Actually, one of the biscuit tins rattled, so I checked. It was full of wine-bottle corks from a very distant past era. Within a few weeks of deciding that I did not need them, that they would never come in useful one day... you guessed — I wished I’d kept them. In Summer, the flies bother me when I go for my healthy walks in the reserve at the back. I have a floppy old straw hat, and wanted to hang corks from the rim in true Aussie fashion to deter the flies. It was not to be. The flies won.
The vultures didn’t take the items that I believed would definitely come in useful. Among them were quite a number of nicely sawn pieces of plywood, chipboard and veneered Masonite. Perfect for the home handyman. Sorry, handyperson.
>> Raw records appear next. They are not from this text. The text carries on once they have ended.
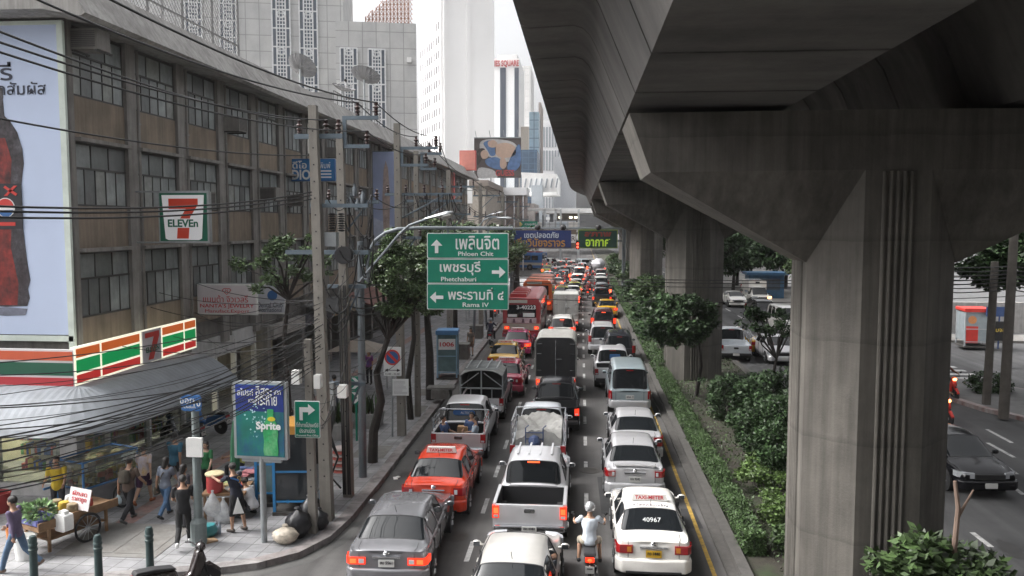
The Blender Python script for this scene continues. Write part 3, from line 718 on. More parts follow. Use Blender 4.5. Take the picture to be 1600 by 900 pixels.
text('RATTAN FURNITURE', .3, (1.65, 8.2, 3.4), mat('bronze_letters', (.3, .26, .2), .6), sp2, rz=R(90), w=4.4, ex=.02)
text('WARISA JEWELRY', .26, (1.65, 8.2, 3.0), mat('bronze_letters', (.3, .26, .2), .6), sp2, rz=R(90), w=3.6, ex=.02)
# ---- hanging shop signs
def blade_sign(nm, label, px0, py0, px1, py1, Y, m_panel, m_edge, thick=.22, arm=True):
    a = D(px0, py1, Y); c = D(px1, py0, Y); w = c.x - a.x; h = c.z - a.z
    t = thing(nm, label, 'shop sign', ((a.x + c.x) / 2, Y, a.z))
    b = MB(); b.b2((-w / 2, 0, 0), (w / 2, thick, h)); b.build('case', m_edge, t)
    b = MB(); b.b2((-w / 2 + .05, -.012, .05), (w / 2 - .05, .01, h - .05)); b.build('panel', m_panel, t)
    if arm:
        b = MB()
        for z in (.0, h): b.cyl((-w / 2 - max(.3, a.x - FX) , thick / 2, z), (w / 2, thick / 2, z), .03, n=6)
        b.build('bracket', M_steel, t)
    return t, w, h
t, w, h = blade_sign('square_shop_sign', 'square green and white lightbox sign with a large red numeral', 249, 299, 325, 379, 25.2, mat('logo_green', (.0, .11, .06), .5), M_steel)
b = MB(); q = .09; b.prism([(-w * .42 , h * .93), (w * .42, h * .93), (w * .36, h * .08), (w * .3, h * .05), (-w * .3, h * .05), (-w * .36, h * .08)], -.03, -.013); b.build('white_field', mat('lightbox_white', (.78, .78, .8), .4, var=.02, emit=(1, 1, 1), es=.03), t)
b = MB(); b.prism([(-w * .28, h * .66), (-w * .28, h * .86), (w * .3, h * .86), (w * .3, h * .74), (w * .14, h * .5), (w * .1, h * .08), (-w * .13, h * .08), (-w * .1, h * .4), (w * .06, h * .66)], -.045, -.031); b.build('numeral', mat('numeral_red', (.62, .05, .02), .4, var=.02), t)
b = MB(); b.prism([(-w * .32, h * .29), (w * .34, h * .29), (w * .34, h * .47), (-w * .32, h * .47)], -.048, -.046); b.build('name_strip', mat('lightbox_white', None), t)
text('ELEVEn', h * .15, (0, -.055, h * .38), mat('logo_green', None), t, w=w * .6, bold=.03)
t, w, h = blade_sign('jewellery_sign', 'white sign with red lettering and a diamond emblem, behind the leaves', 309, 444, 401, 491, 29.5, mat('sign_cream', (.62, .58, .6), .5, var=.05), M_white, .12)
b = MB(); cz = h * .8
for a, c in (((-.1, .06), (.1, .06)), ((.1, .06), (.17, 0)), ((.17, 0), (0, -.16)), ((0, -.16), (-.17, 0)), ((-.17, 0), (-.1, .06))): b.tube([(a[0], -.02, cz + a[1]), (c[0], -.02, cz + c[1])], .012, n=5)
b.build('emblem', M_rtxt, t); text('N', .1, (0, -.02, cz - .02), M_rtxt, t)
text('แนนต้า จิวเวลรี่', h * .24, (-.05, -.02, h * .52), M_rtxt, t, w=w * .75)
text("NANTA'S JEWELRY", h * .16, (0, -.02, h * .27), M_rtxt, t, w=w * .9, bold=.01)
text('Manufact,Export', h * .14, (0, -.02, h * .1), M_rtxt, t, w=w * .74)
t, w, h = blade_sign('club_sign', 'white sign with a round blue badge behind the power pole', 398, 444, 446, 490, 31.5, mat('sign_pale', (.5, .51, .55), .5, var=.05), M_white, .12)
b = MB(); b.prism(disc(.1, h * .62, h * .17, 0, 360), -.025, -.012); b.build('badge', M_blue, t)
text('Dental Club', h * .17, (0, -.02, h * .3), M_ink, t, w=w * .8); text('International', h * .14, (0, -.02, h * .13), M_ink, t, w=w * .75)
t, w, h = blade_sign('blue_shop_sign', 'blue sign with tall white letters up beside the big power pole', 455, 248, 523, 283, 40, mat('sign_blue', (.03, .16, .38), .5, var=.1), M_blue, .2)
text('ดีโอ', h * .36, (-w * .3, -.02, h * .74), M_wtxt, t, w=w * .33, bold=.02); text('DIO', h * .46, (-w * .27, -.02, h * .29), M_wtxt, t, w=w * .42, bold=.03); text('โรงพิมพ์', h * .3, (w * .2, -.02, h * .72), M_wtxt, t, w=w * .4)
b = MB()
for k in range(3): b.b2((w * .02, -.02, h * (.14 + .14 * k)), (w * .42, -.012, h * (.2 + .14 * k)))
b.build('small_print', M_wtxt, t)
# tall blue poster on its truss
t, w, h = blade_sign('tall_poster', 'tall pale blue poster with a standing figure on a blue steel truss', 583, 236, 617, 384, 55, mat('poster_blue_grey', (.36, .42, .62), .5, var=.12, scale=.6), M_bluegrey, .1, False)
b = MB(); b.prism([(-.05, h * .12), (.35, h * .12), (.42, h * .55), (.3, h * .82), (.15, h * .9), (.0, h * .8), (-.1, h * .5)], -.03, -.013); b.build('figure_print', mat('print_tan', (.42, .33, .3), .6, var=.3, scale=4), t)
b = MB(); b.prism([(-w * .45, .1), (w * .45, .1), (w * .45, h * .2), (-w * .45, h * .3)], -.028, -.0125); b.build('lower_band', mat('poster_band', (.5, .55, .68), .6, var=.15), t)
b = MB()
for x in (-w / 2 - .5, -w / 2 - .1): b.b2((x - .05, .0, -2), (x + .05, .1, h))
for i in range(14): z = -1.8 + i * (h + 1.6) / 14; b.tube([(-w / 2 - .5, .05, z), (-w / 2 - .1, .05, z + .5)], .03, n=4)
b.build('truss', M_blue, t)
# red and pink boxes on the facade far along
for lab, (x0, y0, x1, y1), Y, c in (('red and salmon box sign near the far roof edge', (718, 235, 743, 266), 96, (.55, .2, .16)), ('faded pink vertical sign below the far roof edge', (700, 268, 709, 312), 88, (.5, .25, .22))):
    t, w, h = blade_sign('box_sign', lab, x0, y0, x1, y1, Y, mat('sign_salmon%d' % Y, c, .5, var=.1), M_red, .9, False)
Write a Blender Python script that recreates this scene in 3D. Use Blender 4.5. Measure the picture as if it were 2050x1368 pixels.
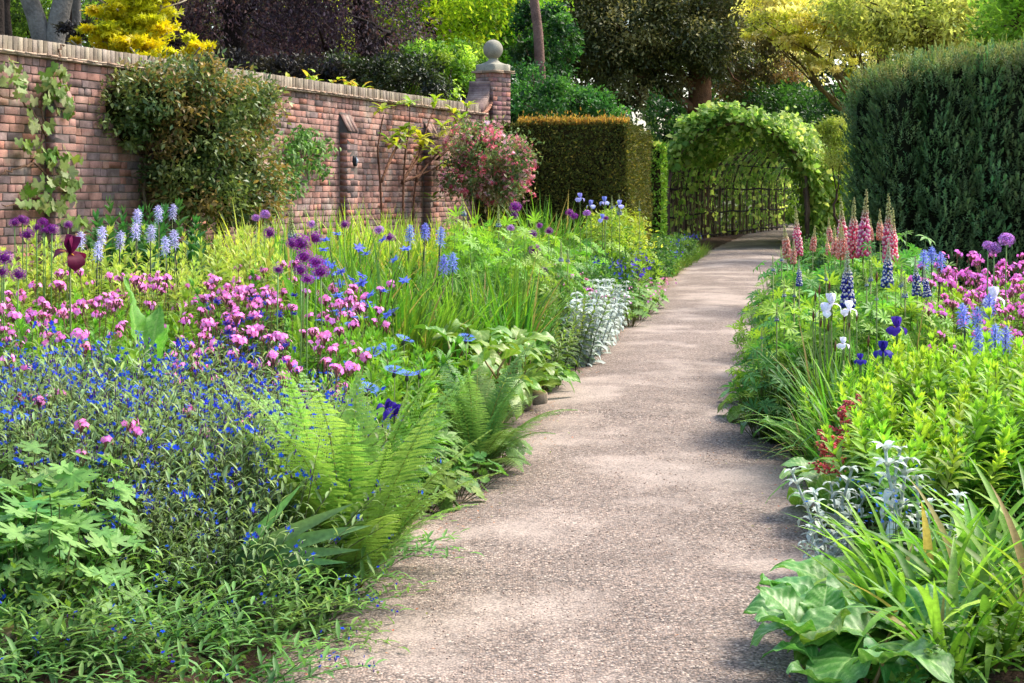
import bpy, math, random
import numpy as np
from mathutils import Matrix, Vector, Euler

# ------------------------------------------------------------------ camera, sky, sun, exposure
scene = bpy.context.scene
for o in list(bpy.data.objects):
    bpy.data.objects.remove(o)
F_PX, CX, HY, EYE = 3362.0, 1025.0, 380.0, 1.6      # focal length in photo pixels, principal column, horizon row, eye height
cam_d = bpy.data.cameras.new('camera')
cam_d.sensor_width = 36.0
cam_d.lens = 36.0 * F_PX / 2050.0
cam_d.shift_y = -(684.0 - HY) / 2050.0
cam_d.clip_end = 2000.0
cam_d.clip_start = 0.05
cam = bpy.data.objects.new('camera', cam_d)
scene.collection.objects.link(cam)
cam.location = (0, 0, EYE)
cam.rotation_euler = (math.pi / 2, 0, 0)
scene.camera = cam

SUN_AZ = math.atan2(0.86, 0.51)        # clockwise from +Y (north)
SUN_EL = math.radians(52)
to_sun = Vector((math.sin(SUN_AZ) * math.cos(SUN_EL), math.cos(SUN_AZ) * math.cos(SUN_EL), math.sin(SUN_EL)))
world = bpy.data.worlds.new('World')
scene.world = world
world.use_nodes = True
wn = world.node_tree
for n in list(wn.nodes):
    wn.nodes.remove(n)
w_out = wn.nodes.new('ShaderNodeOutputWorld')
w_bg = wn.nodes.new('ShaderNodeBackground')
w_sky = wn.nodes.new('ShaderNodeTexSky')
w_sky.sky_type = 'NISHITA'
w_sky.sun_disc = False
w_sky.sun_elevation = SUN_EL
w_sky.sun_rotation = SUN_AZ
w_sky.air_density = 1.0
w_sky.dust_density = 3.0
w_bg.inputs['Strength'].default_value = 0.15
wn.links.new(w_sky.outputs[0], w_bg.inputs['Color'])
wn.links.new(w_bg.outputs[0], w_out.inputs['Surface'])
sun_d = bpy.data.lights.new('sun', 'SUN')
sun_d.energy = 2.0
sun_d.angle = math.radians(22.0)
sun_d.color = (1.0, 0.93, 0.80)
sun = bpy.data.objects.new('sun', sun_d)
scene.collection.objects.link(sun)
sun.rotation_euler = to_sun.to_track_quat('Z', 'Y').to_euler()
sun.location = to_sun * 50
scene.view_settings.view_transform = 'Standard'
scene.view_settings.look = 'None'
scene.view_settings.exposure = 1.55
scene.view_settings.gamma = 1.0
scene.view_settings.use_curve_mapping = False
scene.render.engine = 'CYCLES'
scene.cycles.use_denoising = True
scene.cycles.max_bounces = 8
scene.cycles.diffuse_bounces = 5
scene.cycles.transmission_bounces = 6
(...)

And there was a sort of bookshelf-cum-cupboard-cum-room-divider thing. Because the doors fell off, and one end collapsed, and a shelf split, I decided that I must be charitable and offer it to some less fortunate person. Unfortunately, I couldn’t get it out of the door of the junk-room, let alone down the passage. So I sawed it in half. The two portions of it went onto the nature strip. Perfect! A two-piece bookshelf-cum-cupboard-cum-room-divider for the handyperson to stick back together again. Ideal! But its value remained unrecognised, and after a few days it was officially scooped up, with the other remnants, by the Council truck.
One of the sad lessons in life seems to be that not everything Will Come In Useful One Day. Not to worry. I’m already collecting items for the next annual hard rubbish collection. Well, not the next, as such. I think I’ll just hang on to them for a few years. You never know.